Enquanto esta dinâmica acontecia eu pensava: “Como vou apresentar o projeto a estes queridos e animados clientes que não podem ver?” E saí de lá com este desafio. Nunca tinha desenvolvido um projeto em que a forma, o tato, o odor, fosse mais importante que o estímulo visual. Quando pensamos em embalagens que serão comercializadas no varejo, o projeto visual é o mais importante. Toda comunicação está nas cores, nas imagens e nas mensagens. O formato acompanha o conceito de beleza sim, mas principalmente tem como objetivo atender a melhor empunhadura, manuseio, volumetria, facilidade de envase, produção, transporte, lojística, etc. Além disso, o produto seria vendido na Loja Tania Bulhões e a grande maioria dos clientes desta loja não possuem deficiência de visão, portanto o estímulo visual continuava sendo muito importante.

O nome do perfume era Amor, fragrância floral para mulheres românticas, modernas, alegres, delicadas e elegantes. Os perfumes com conceito de romance e apresentado na cor rosa são muito bem sucedidos em suas vendas. Acho que romance continua sendo um tema tão desejado e atual como em todas as outras épocas. As mulheres na sua maioria são românticas. Marcas com Kenzo, YSL, Marc Jacobs, Ralph Loren, Victoria Secret, Lancôme, Lacoste, Moschino, Dior, DKNY, Givanchy, Versace e outras têm perfumes rosas em seu portfólio. Aliás todo portfólio de perfumaria hoje precisa ter este item, sem discussão.

Adoro rosa. Na psicologia da cor é a cor mais “amigável”, “amorosa”, “envolvente”. Sempre uso rosa em ocasiões importantes, principalmente quando não tenho certeza de que vou ser ouvida, incluída, aceita ou bem recebida.
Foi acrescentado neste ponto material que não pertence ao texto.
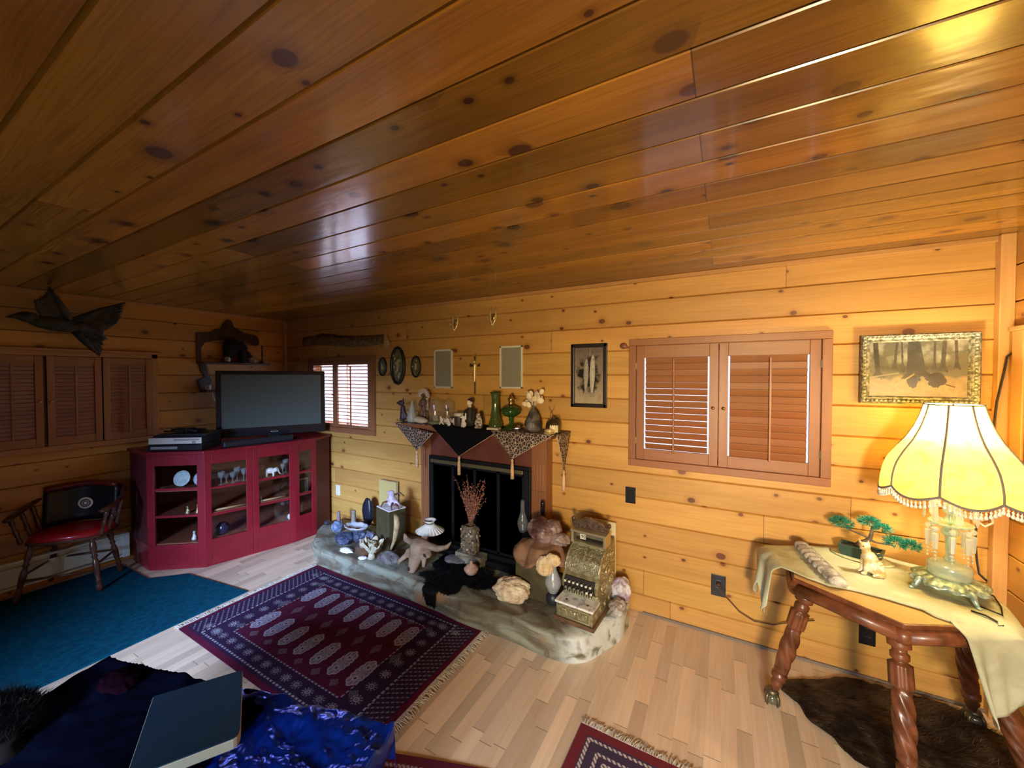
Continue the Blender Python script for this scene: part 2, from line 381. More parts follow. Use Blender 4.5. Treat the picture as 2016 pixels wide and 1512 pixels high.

Recomendo o uso desta cor para diminuir distâncias, suavizar arestas e entrar num “clima” de alto astral e confiança. A cor faz bem para quem usa e para quem observa. É uma cor que vende bem. O impacto desta cor e a força de sua vibração em nossa mente são poderosos. Mas meus clientes da Fundação Dorina não poderiam sentir este impacto imediato. Então teríamos que passar esta mensagem através de outra forma. Pensamos no tato, porque este é o primeiro sensorial que acionamos quando não temos a visão clara. Num quarto escuro saímos tateando.

Corações recortados no cartucho branco em papel golfrado vergê, berço rosa aparente nas janelas de corações, logotipo Amor em hot stamping dourado e acabamento com fita e laço de veludo, frasco rosa com corações brancos impressos em silkscreen foi a proposta aprovada. Claro que levei alguns protótipos para eles “tatearem” a proposta. Meus clientes ficaram felizes com o resultado delicado e sofisticado. Eu também.

Este projeto me fez refletir sobre quantas embalagens e produtos que existem nas gôndolas e que não vemos. Porque somos cegos em frente a certos estímulos? Alguns pesquisadores dizem que só enxergamos o que conhecemos, ao que já existe em nosso repertório visual e sensorial. Acredito que é por aí. Confesso que sou fiel a algumas marcas e jamais me interesso ou procuro seus concorrentes. Existe uma névoa ao redor do foco do meu interesse.

A experiência com a Fundação Dorina e Tania Bulhões se repete a cada ano. E me sinto grata por eles se lembrarem de me chamar para fazer parte deste trabalho que considero especial, enriquecedor e gratificante.